On Linux, the situation is typically reversed: bash shells created interactively are [interactive] NON-login shells, so it is ~/.bashrc that matters.

As a result, many Linux users only ever deal with ~/.bashrc.


To maintain bash profiles that work on BOTH platforms, use the technique @Keith Thompson mentions:

  • Put your definitions (aliases, functions, ...) in ~/.bashrc
  • Add the following line to ~/.bash_profile
[[ -f ~/.bashrc ]] && . ~/.bashrc
  • Thanks for the excellent follow-up! How do you think about the idea that I only leave if [ -f ~/.bashrc ]; then . ~/.bashrc; fi in my ~/.bash_profile, and move everything others to ~/.bashrc? – Blaszard Apr 23 '14 at 3:04
  • @Gardecolo: I think that's a good idea (there's a largely hypothetical caveat: on platforms where a bash login session is created during boot - as stated, OSX is NOT one of them - you could argue that all export statements should go into ~/.bash_profile, because they only need to be executed once, and repeating them for every new bash shell is unnecessary - in practice, though, I doubt that it matters). – mklement0 Apr 23 '14 at 3:13
12

Copy the contents from ~/.bash_profile and paste them at the bottom of ~/.zshrc file.

  • This worked for me! Thank you! – skiabox Feb 23 '17 at 17:39
  • Thank you, this is the solution for me :) – Artipixel Jun 15 '17 at 13:17
10

Open ~/.zshrc, and at the very bottom of the file, add the following:

if [ -f ~/.bash_profile ]; then 
    . ~/.bash_profile;
fi

Every time you open the terminal, it will load whatever is defined in ~/.bash_profile (if the file exist). With that, you can keep your custom settings for zsh (colors, and etc). And you get to keep your custom shell settings in .bash_profile file.

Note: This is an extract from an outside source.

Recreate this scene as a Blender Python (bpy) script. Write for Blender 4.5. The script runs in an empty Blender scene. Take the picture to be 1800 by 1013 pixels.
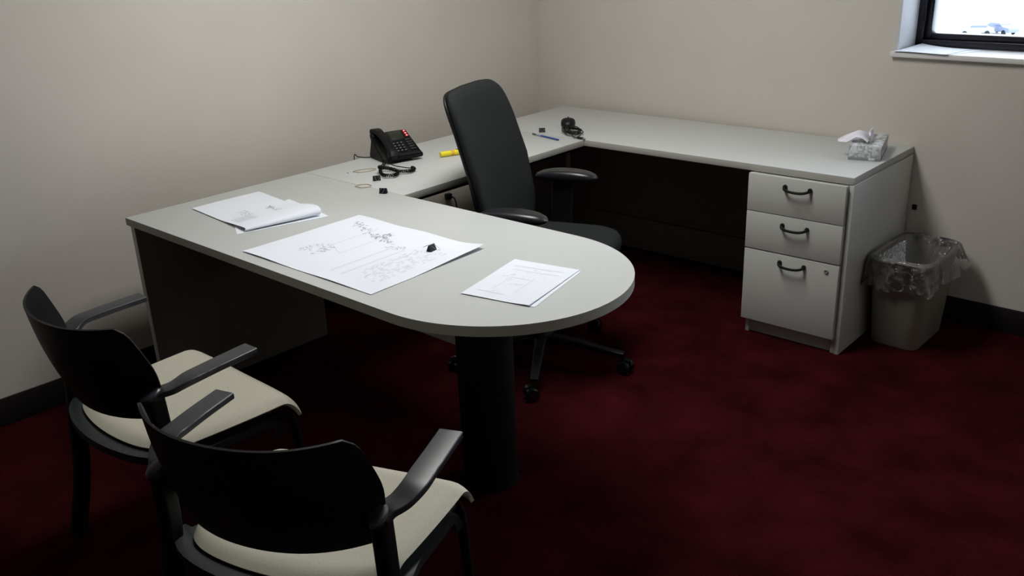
import bpy, bmesh, math, random
from mathutils import Vector, Matrix
random.seed(7)
PI = math.pi
C = bpy.context.scene.collection
S = bpy.context.scene

# ------------------------------------------------------------------ camera, world, light, exposure
cam = bpy.data.cameras.new('camera'); cam.sensor_width = 36.0; cam.lens = 1625.568 / 1800 * 36.0
cam.clip_start = 0.05; cam.clip_end = 600
co = bpy.data.objects.new('camera', cam); C.objects.link(co)
yaw, pit, rol = 0.75726888, 0.37187277, -0.03960840
Fv = Vector((-math.sin(yaw)*math.cos(pit), math.cos(yaw)*math.cos(pit), -math.sin(pit)))
R0 = Vector((math.cos(yaw), math.sin(yaw), 0)); U0 = R0.cross(Fv)
Rv = math.cos(rol)*R0 + math.sin(rol)*U0; Uv = -math.sin(rol)*R0 + math.cos(rol)*U0
M = Matrix((Rv, Uv, -Fv)).transposed().to_4x4(); M.translation = Vector((3.500845, -3.990717, 1.666617))
co.matrix_world = M
S.camera = co

w = bpy.data.worlds.new('overcast_sky'); S.world = w; w.use_nodes = True
bg = w.node_tree.nodes['Background']; bg.inputs['Color'].default_value = (0.87, 0.93, 1.0, 1); bg.inputs['Strength'].default_value = 6.0

vs = S.view_settings; vs.view_transform = 'Standard'; vs.look = 'None'; vs.gamma = 1.0; vs.use_curve_mapping = False
vs.exposure = 0.0

def area(name, loc, rot, sx, sy, power, col):
    l = bpy.data.lights.new(name, 'AREA'); l.shape = 'RECTANGLE'; l.size = sx; l.size_y = sy; l.energy = power; l.color = col
    o = bpy.data.objects.new(name, l); C.objects.link(o); o.location = loc; o.rotation_euler = rot
    return o
LX, LY, CEIL = 1.40, -1.72, 2.60
area('troffer_light', (LX, LY, CEIL-0.035), (0, 0, 0), 0.5, 1.1, 29.5, (1.0, 0.985, 0.955))

# ------------------------------------------------------------------ materials
def mat(name, col, rough=0.6, spec=0.5, metal=0.0, var=0.0, vscale=30, bump=0.0, bscale=200, col2=None, detail=4, sheen=0, emit=None, estr=0, coat=0, dist=0.001):
    m = bpy.data.materials.new(name); m.use_nodes = True; nt = m.node_tree; n = nt.nodes; b = n['Principled BSDF']
    b.inputs['Base Color'].default_value = (*col, 1); b.inputs['Roughness'].default_value = rough
    b.inputs['Specular IOR Level'].default_value = spec; b.inputs['Metallic'].default_value = metal
    if sheen: b.inputs['Sheen Weight'].default_value = sheen
    if coat: b.inputs['Coat Weight'].default_value = coat
    if emit: b.inputs['Emission Color'].default_value = (*emit, 1); b.inputs['Emission Strength'].default_value = estr
    tc = n.new('ShaderNodeTexCoord')
    if var or col2:
        t = n.new('ShaderNodeTexNoise'); t.inputs['Scale'].default_value = vscale; t.inputs['Detail'].default_value = detail
        nt.links.new(tc.outputs['Object'], t.inputs['Vector'])
        r = n.new('ShaderNodeValToRGB'); nt.links.new(t.outputs['Fac'], r.inputs['Fac'])
        c2 = col2 if col2 else tuple(c*(1+var) for c in col); c1 = col if col2 else tuple(c*(1-var) for c in col)
        r.color_ramp.elements[0].position = 0.35; r.color_ramp.elements[1].position = 0.65
        r.color_ramp.elements[0].color = (*c1, 1); r.color_ramp.elements[1].color = (*c2, 1)
        nt.links.new(r.outputs['Color'], b.inputs['Base Color'])
    if bump:
        t = n.new('ShaderNodeTexNoise'); t.inputs['Scale'].default_value = bscale; t.inputs['Detail'].default_value = 3
        nt.links.new(tc.outputs['Object'], t.inputs['Vector'])
        bp = n.new('ShaderNodeBump'); bp.inputs['Strength'].default_value = bump; bp.inputs['Distance'].default_value = dist
        nt.links.new(t.outputs['Fac'], bp.inputs['Height']); nt.links.new(bp.outputs['Normal'], b.inputs['Normal'])
    return m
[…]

This is much cleaner than using bash -l IMO.

If you prefer putting your settings in .bashrc, or .bash_login, or .profile, you can do the same for them.

6

For ZSH users on MacOs, I ended up with a one liner.

At the very bottom of the ~/.zshrc I added the following line :

bash -l

What it does is simply load the .bash_profile settings(aliases, function, export $PATH, ...)

If you decide to get rid of ZSH and go back to plain BASH, you'll be back to normal with no hassle at all.

  • 1
    This works but it creates another bash shell inside zsh and you lose zsh functionality and colors. – skiabox Feb 23 '17 at 17:39
  • 1
    Instead of this, at the very bottom of ~/.zshrc file, add source ~/.bash_profile . – noun Nov 20 '17 at 15:13
3

If this is something that you do infrequently, or it just isn't appropriate to make changes, you can also 'source' the .bash_profile after launching the child bash shell.

. ~/.bash_profile

This will pull in the settings you make in the .bash_profile script for the life of that shell session. In most cases, you should be able to repeat that command, so it's also an easy way to test any changes that you make without needing to do a full login, as well as bring all of your existing shell sessions up-to-date if you make upgrades to the .bash_profile &/or .bashrc files.

1

Recently I installed oh-my-zsh on OS X and set zsh as default shell and faced the same problem.
I solved this problem by adding source ~/.bash_profile at the end of .zshrc file.